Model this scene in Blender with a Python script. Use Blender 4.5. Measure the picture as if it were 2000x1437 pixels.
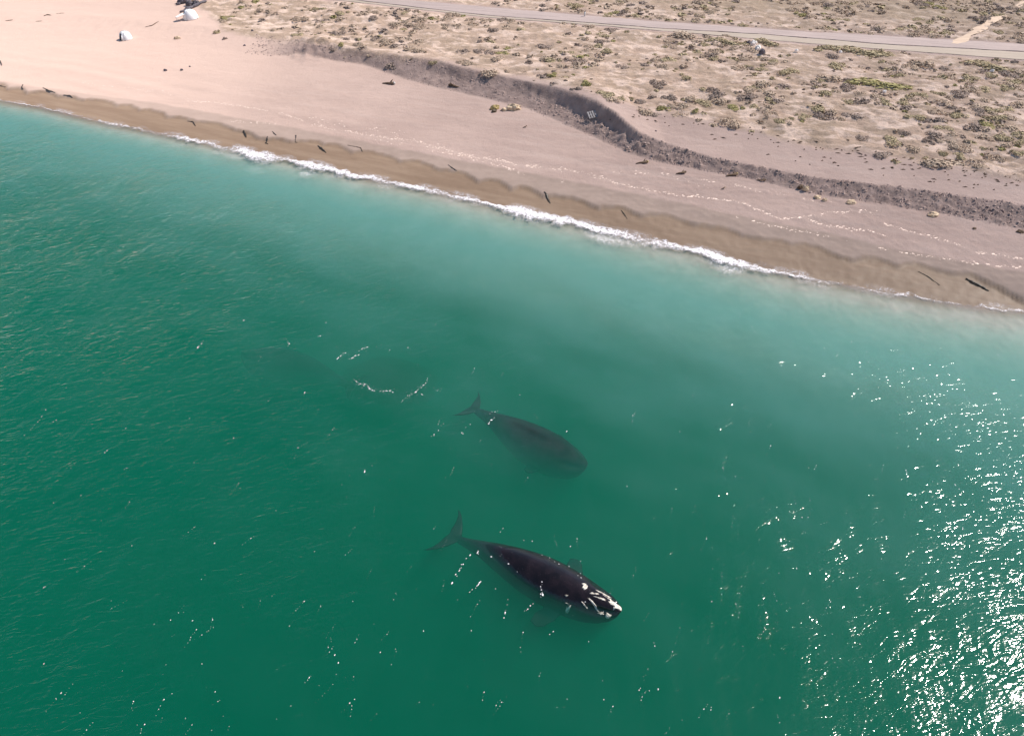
import bpy, bmesh, math, random
import numpy as np
from mathutils import Vector, Matrix
from mathutils.bvhtree import BVHTree

for _o in list(bpy.data.objects):
    bpy.data.objects.remove(_o)
scene = bpy.context.scene
col = scene.collection
R = math.radians
random.seed(7)

# ------------------------------------------------------------------ camera, sky, sun, exposure
CAM_H, PITCH, FPX = 43.0, R(40.0), 1428.0          # metres, degrees below the horizon, focal length for a 2000 px wide frame
cam_d = bpy.data.cameras.new("camera")
cam_d.sensor_width = 36.0
cam_d.lens = 36.0 * FPX / 2000.0
cam_d.clip_start, cam_d.clip_end = 0.5, 6000.0
cam = bpy.data.objects.new("camera", cam_d)
cam.location = (0, 0, CAM_H)
cam.rotation_euler = (math.pi / 2 - PITCH, 0, 0)
col.objects.link(cam)
scene.camera = cam

SUN_EL, SUN_AZ = R(49.5), R(65.0)                  # azimuth measured from +Y towards +X
sun_dir = Vector((math.sin(SUN_AZ) * math.cos(SUN_EL), math.cos(SUN_AZ) * math.cos(SUN_EL), math.sin(SUN_EL)))
world = bpy.data.worlds.new("World")
scene.world = world
world.use_nodes = True
wn = world.node_tree.nodes
wl = world.node_tree.links
wn.clear()
sky = wn.new("ShaderNodeTexSky")
sky.sky_type = 'NISHITA'
sky.sun_disc = False
sky.sun_elevation = SUN_EL
sky.sun_rotation = SUN_AZ
sky.air_density, sky.dust_density, sky.ozone_density = 1.0, 0.35, 1.6
bgn = wn.new("ShaderNodeBackground")
bgn.inputs["Strength"].default_value = 0.09
won = wn.new("ShaderNodeOutputWorld")
wl.new(sky.outputs[0], bgn.inputs["Color"])
wl.new(bgn.outputs[0], won.inputs["Surface"])

sun_d = bpy.data.lights.new("sun", 'SUN')
sun_d.energy = 4.4
sun_d.angle = R(0.53)
sun_d.color = (1.0, 0.92, 0.83)
sun_o = bpy.data.objects.new("sun", sun_d)
sun_o.rotation_euler = (-sun_dir).to_track_quat('-Z', 'Y').to_euler()
sun_o.location = (60, 40, 90)
col.objects.link(sun_o)

vs = scene.view_settings
vs.view_transform = 'Standard'
vs.look = 'None'
vs.gamma = 1.0
vs.use_curve_mapping = False
vs.exposure = 0.72
cy = scene.cycles
cy.max_bounces, cy.volume_bounces, cy.transparent_max_bounces = 8, 3, 16
cy.diffuse_bounces, cy.glossy_bounces, cy.transmission_bounces = 3, 3, 4
cy.caustics_reflective = cy.caustics_refractive = False
cy.sample_clamp_indirect = 4.0
try:
    cy.use_denoising = True
    cy.denoiser = 'OPENIMAGEDENOISE'
except Exception:
    pass

# ------------------------------------------------------------------ helpers
SP, CP = math.sin(PITCH), math.cos(PITCH)

def P(px, py, z=0.0):
    """World point at height z seen at that spot of the photograph (2000 x 1437)."""
    a = (px - 1000.0) / FPX
    b = -(py - 718.5) / FPX
    dx, dy, dz = a, CP + b * SP, -SP + b * CP
    t = (z - CAM_H) / dz
    return np.array((a * t, dy * t, z))

def PX(pts, z=0.0):
    out = []
    for p in pts:
        out.append(P(p[0], p[1], p[2] if len(p) > 2 else z))
    return np.array(out)

def hash2(ix, iy, seed):
    h = (ix.astype(np.int64) * 374761393 + iy.astype(np.int64) * 668265263 + seed * 1442695041) & 0x7fffffff
    h = ((h ^ (h >> 13)) * 1274126177) & 0x7fffffff
    h = (h ^ (h >> 16)) & 0x7fffffff
    return h / float(0x7fffffff)

def vnoise(x, y, seed=0):
    """Smooth gradient noise, about -1..1."""
    x0, y0 = np.floor(x), np.floor(y)
    fx, fy = x - x0, y - y0
    x0, y0 = x0.astype(np.int64), y0.astype(np.int64)
    u = fx * fx * fx * (fx * (fx * 6 - 15) + 10)
    v = fy * fy * fy * (fy * (fy * 6 - 15) + 10)
    def g(i, j):
        a = hash2(x0 + i, y0 + j, seed) * (2 * np.pi)
        return np.cos(a) * (fx - i) + np.sin(a) * (fy - j)
    n00, n10, n01, n11 = g(0, 0), g(1, 0), g(0, 1), g(1, 1)
    a = n00 + u * (n10 - n00)
    b = n01 + u * (n11 - n01)
    return (a + v * (b - a)) * 1.5

def fbm(x, y, seed=0, oct=4, gain=0.5, lac=2.03):
    s, a, t = 0.0, 1.0, 0.0
    for k in range(oct):
        s = s + a * vnoise(x + 17.3 * k, y - 9.1 * k, seed + k * 13)
        t += a
        a *= gain
        x = x * lac
        y = y * lac
    return s / t

def sstep(a, b, x):
    t = np.clip((x - a) / (b - a), 0, 1)
    return t * t * (3 - 2 * t)

def axis(lo, fine_lo, fine_hi, hi, step, grow=1.22, pieces=None):
    """Coordinates: fine between fine_lo and fine_hi, growing steps outside."""
    if pieces is None:
        mid = np.arange(fine_lo, fine_hi + step * 0.5, step)
    else:
        mid = np.concatenate([np.arange(a, b, s) for a, b, s in pieces] + [[pieces[-1][1]]])
    lowl, s, v = [], step, mid[0]
    while v > lo:
        s *= grow
        v -= s
        lowl.append(v)
    hil, s, v = [], step, mid[-1]
    while v < hi:
        s *= grow
        v += s
        hil.append(v)
    return np.concatenate([np.array(lowl[::-1]), mid, np.array(hil)])

def mesh_from(name, verts, faces, smooth=True):
    me = bpy.data.meshes.new(name)
    me.from_pydata([tuple(v) for v in verts], [], [tuple(f) for f in faces])
    if smooth:
        me.polygons.foreach_set("use_smooth", np.ones(len(me.polygons), dtype=bool))
    me.update()
    return me

def quads_mesh(name, verts, quads, smooth=True):
    """Fast mesh of quads from numpy arrays."""
    me = bpy.data.meshes.new(name)
    n, m = len(verts), len(quads)
    me.vertices.add(n)
    me.vertices.foreach_set("co", np.ascontiguousarray(verts, dtype=np.float32).ravel())
    me.loops.add(m * 4)
    me.loops.foreach_set("vertex_index", np.ascontiguousarray(quads, dtype=np.int32).ravel())
    me.polygons.add(m)
    me.polygons.foreach_set("loop_start", np.arange(0, m * 4, 4, dtype=np.int32))
    me.polygons.foreach_set("use_smooth", np.full(m, smooth, dtype=bool))
    me.update(calc_edges=True)
    return me

def tris_mesh(name, verts, tris, smooth=False):
    me = bpy.data.meshes.new(name)
    n, m = len(verts), len(tris)
    me.vertices.add(n)
    me.vertices.foreach_set("co", np.ascontiguousarray(verts, dtype=np.float32).ravel())
    me.loops.add(m * 3)
    me.loops.foreach_set("vertex_index", np.ascontiguousarray(tris, dtype=np.int32).ravel())
    me.polygons.add(m)
    me.polygons.foreach_set("loop_start", np.arange(0, m * 3, 3, dtype=np.int32))
    me.polygons.foreach_set("use_smooth", np.full(m, smooth, dtype=bool))
    me.update(calc_edges=True)
    return me

def grid_quads(nx, ny):
    i = np.arange(nx - 1)
    j = np.arange(ny - 1)
    I, J = np.meshgrid(i, j)
    a = (J * nx + I).ravel()
    return np.stack([a, a + 1, a + 1 + nx, a + nx], axis=1)

def attr(me, name, values):
    a = me.attributes.new(name, 'FLOAT', 'POINT')
    a.data.foreach_set("value", np.ascontiguousarray(values, dtype=np.float32).ravel())

def link(name, me, mat=None, parent=None):
    o = bpy.data.objects.new(name, me)
    col.objects.link(o)
    if mat is not None and not me.materials:
        me.materials.append(mat)
    if parent is not None:
        o.parent = parent
    return o

def tag(o, label=None, cat=None, group=None, kind=None):
    for k, v in (("label", label), ("category", cat), ("group", group), ("kind", kind)):
        if v:
            o[k] = v
    return o

def empty(name, loc, rz=0.0):
    o = bpy.data.objects.new(name, None)
    o.location = loc
    o.rotation_euler = (0, 0, rz)
    o.empty_display_size = 0.3
    col.objects.link(o)
    return o

# ------------------------------------------------------------------ node helpers
class NT:
    def __init__(self, name):
        self.m = bpy.data.materials.new(name)
        self.m.use_nodes = True
        self.t = self.m.node_tree
        self.t.nodes.clear()
        self.out = self.t.nodes.new("ShaderNodeOutputMaterial")
    def n(self, kind, **kw):
        nd = self.t.nodes.new("ShaderNode" + kind)
        for k, v in kw.items():
            setattr(nd, k, v)
        return nd
    def put(self, sock, v):
        if isinstance(v, bpy.types.NodeSocket):
            self.t.links.new(v, sock)
        elif v is not None:
            if sock.type == 'RGBA' and len(v) == 3:
                v = (*v, 1.0)
            sock.default_value = v
    def noise(self, scale, detail=4, rough=0.55, vec=None, dist=0.0):
        nd = self.n("TexNoise")
        self.put(nd.inputs["Vector"], vec)
        nd.inputs["Scale"].default_value = scale
        nd.inputs["Detail"].default_value = detail
        nd.inputs["Roughness"].default_value = rough
        nd.inputs["Distortion"].default_value = dist
        return nd.outputs[0]
    def math(self, op, a, b=None, c=None, clamp=False):
        nd = self.n("Math", operation=op, use_clamp=clamp)
        self.put(nd.inputs[0], a)
        self.put(nd.inputs[1], b)
        self.put(nd.inputs[2], c)
        return nd.outputs[0]
    def ramp(self, v, lo, hi, a=0.0, b=1.0):
        nd = self.n("MapRange", interpolation_type='SMOOTHSTEP')
        self.put(nd.inputs[0], v)
        for i, x in zip((1, 2, 3, 4), (lo, hi, a, b)):
            nd.inputs[i].default_value = x
        return nd.outputs[0]
    def mix(self, f, a, b):
        nd = self.n("Mix", data_type='RGBA')
        self.put(nd.inputs[0], f)
        self.put(nd.inputs[6], a)
        self.put(nd.inputs[7], b)
        return nd.outputs[2]
    def attr(self, name):
        return self.n("Attribute", attribute_name=name).outputs["Fac"]
    def pos(self):
        return self.n("NewGeometry").outputs["Position"]
    def obj(self):
        return self.n("TexCoord").outputs["Object"]
    def mapping(self, vec, scale=(1, 1, 1), rz=0.0):
        nd = self.n("Mapping", vector_type='TEXTURE')
        self.put(nd.inputs["Vector"], vec)
        nd.inputs["Rotation"].default_value = (0, 0, rz)
        nd.inputs["Scale"].default_value = scale
        return nd.outputs[0]
    def bump(self, h, strength=0.5, dist=0.05, normal=None):
        nd = self.n("Bump")
        self.put(nd.inputs["Strength"], strength)
        nd.inputs["Distance"].default_value = dist
        self.put(nd.inputs["Height"], h)
        self.put(nd.inputs["Normal"], normal)
        return nd.outputs[0]
    def principled(self, color, rough=0.8, spec=0.3, normal=None):
        nd = self.n("BsdfPrincipled")
        self.put(nd.inputs["Base Color"], color)
        self.put(nd.inputs["Roughness"], rough)
        self.put(nd.inputs["Specular IOR Level"], spec)
        self.put(nd.inputs["Normal"], normal)
        return nd
    def surface(self, nd):
        self.t.links.new(nd.outputs[0] if hasattr(nd, "outputs") else nd, self.out.inputs["Surface"])
        return self.m

def simple_mat(name, c1, c2, scale=3.0, rough=0.8, spec=0.25, bump=0.3, bdist=0.03):
    t = NT(name)
    p = t.obj()
    n1 = t.noise(scale, 5, 0.6, p)
    n2 = t.noise(scale * 6, 3, 0.6, p)
    c = t.mix(t.ramp(n1, 0.35, 0.65), c1, c2)
    nrm = t.bump(t.math('ADD', n1, n2), bump, bdist)
    return t.surface(t.principled(c, rough, spec, nrm))

# ------------------------------------------------------------------ the lines of the shore, traced where they lie on the ground
Z_FOOT = 1.7
def line_fn(pts, ext_l=(-1500, 0.43), ext_r=(1500, 0.43)):
    """A line on the ground as y of x, prolonged straight both ways."""
    pts = np.asarray(pts)
    x, y = pts[:, 0], pts[:, 1]
    xs = np.concatenate([[ext_l[0]], x, [ext_r[0]]])
    ys = np.concatenate([[y[0] + ext_l[1] * (x[0] - ext_l[0])], y, [y[-1] - ext_r[1] * (ext_r[0] - x[-1])]])
    o = np.argsort(xs)
    xs, ys = xs[o], ys[o]
    return lambda q: np.interp(q, xs, ys)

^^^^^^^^

## [Exercise objective]
Repeat, exactly and in full, each line from the start of the data to the line that contains "col.objects.link(sun_o)". Pictures do not go in.

## [Result of this task]
Model this scene in Blender with a Python script. Use Blender 4.5. Measure the picture as if it were 2000x1437 pixels.
import bpy, bmesh, math, random
import numpy as np
from mathutils import Vector, Matrix
from mathutils.bvhtree import BVHTree

for _o in list(bpy.data.objects):
    bpy.data.objects.remove(_o)
scene = bpy.context.scene
col = scene.collection
R = math.radians
random.seed(7)

# ------------------------------------------------------------------ camera, sky, sun, exposure
CAM_H, PITCH, FPX = 43.0, R(40.0), 1428.0          # metres, degrees below the horizon, focal length for a 2000 px wide frame
cam_d = bpy.data.cameras.new("camera")
cam_d.sensor_width = 36.0
cam_d.lens = 36.0 * FPX / 2000.0
cam_d.clip_start, cam_d.clip_end = 0.5, 6000.0
cam = bpy.data.objects.new("camera", cam_d)
cam.location = (0, 0, CAM_H)
cam.rotation_euler = (math.pi / 2 - PITCH, 0, 0)
col.objects.link(cam)
scene.camera = cam

SUN_EL, SUN_AZ = R(49.5), R(65.0)                  # azimuth measured from +Y towards +X
sun_dir = Vector((math.sin(SUN_AZ) * math.cos(SUN_EL), math.cos(SUN_AZ) * math.cos(SUN_EL), math.sin(SUN_EL)))
world = bpy.data.worlds.new("World")
scene.world = world
world.use_nodes = True
wn = world.node_tree.nodes
wl = world.node_tree.links
wn.clear()
sky = wn.new("ShaderNodeTexSky")
sky.sky_type = 'NISHITA'
sky.sun_disc = False
sky.sun_elevation = SUN_EL
sky.sun_rotation = SUN_AZ
sky.air_density, sky.dust_density, sky.ozone_density = 1.0, 0.35, 1.6
bgn = wn.new("ShaderNodeBackground")
bgn.inputs["Strength"].default_value = 0.09
won = wn.new("ShaderNodeOutputWorld")
wl.new(sky.outputs[0], bgn.inputs["Color"])
wl.new(bgn.outputs[0], won.inputs["Surface"])

sun_d = bpy.data.lights.new("sun", 'SUN')
sun_d.energy = 4.4
sun_d.angle = R(0.53)
sun_d.color = (1.0, 0.92, 0.83)
sun_o = bpy.data.objects.new("sun", sun_d)
sun_o.rotation_euler = (-sun_dir).to_track_quat('-Z', 'Y').to_euler()
sun_o.location = (60, 40, 90)
col.objects.link(sun_o)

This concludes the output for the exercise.